Which means that the danger, if it does exist, isn’t new for these Apple users. And indeed, many of the accounts could be defunct: Some of the addresses are @mac.com and @me.com addresses, which could be almost two decades old.

Motherboard confirmed a back-and-forth conversation between the hackers and Apple security teams, but TCF has yet to publicly provide solid proof of how and what information they have, besides a YouTube video (now removed) that Motherboard said shows someone logging into an iCloud account.

Meanwhile, ZDNet said that it was able to get a data sample of 54 allegedly breached accounts from TCF—finding that they were all legitimate email addresses. The outlet also reached 10 users that said the listed pilfered passwords were correct.

What does it all add up to, if anything? John Bambenek, threat systems manager of Fidelis Cybersecurity, said that he’s skeptical about the hacker group’s claims, noting that there are always people who make unfounded threats to organizations in the hope of an easy payday—or notoriety.

“The hacker group is not following what’s become typical operating procedure,” he said via email. “For example, if this were a real ransomware attack, they would be communicating privately with the company they are targeting. Based on previous incidents, the current threat has all the hallmarks of a stunt. If they really have the ability to wipe iPhones then they would have wiped a few already as ‘proof of life’.”
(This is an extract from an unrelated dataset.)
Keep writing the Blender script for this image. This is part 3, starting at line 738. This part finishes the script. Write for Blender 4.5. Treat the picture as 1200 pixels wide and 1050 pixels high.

But that said, do consumers really want to roll the dice with their pictures and other information on the phone?

Lamar Bailey, director of security research and development for Tripwire, said via email that the hackers may have indeed been able to meticulously assemble a cohesive database of previously stolen Apple credentials by making use of various former data breaches of sources outside of Apple—this is a good highlight once again of the widespread problem of password re-use. Hundreds of millions of them? Possibly. It would have required a large effort, but he noted that it could be done.

“If this is legit, the hackers would have had to obtain access to the individual user accounts via breaking the passwords of each of the user accounts or have acquired access to the Apple iCloud servers,” he said. “The access to each user account is much more realistic since we have seen numerous reports of all the weak passwords people use for their computers and accounts.”

And, he added, if the hackers have password access to individual user accounts, they can indeed erase phones remotely and change passwords for the Apple account.

“The hackers cannot remove backups for Apple devices from the cloud, but changing the passwords will make it hard for the legitimate users to reset and recover their devices,” he noted. “Once the end-user has access to their account, they will be able to restore their device.”

Apple users—and indeed all users of any online-facing service—should make sure they’re using strong passwords and enabling two-factor authentication as an added protection.

“Having a local backup of your device is always a good idea too. It is faster to restore a device locally than over the internet, and having a small NAS (Network Attached Storage) device at home for pictures and backups is a good investment to supplement the cloud backups,” Bailey added.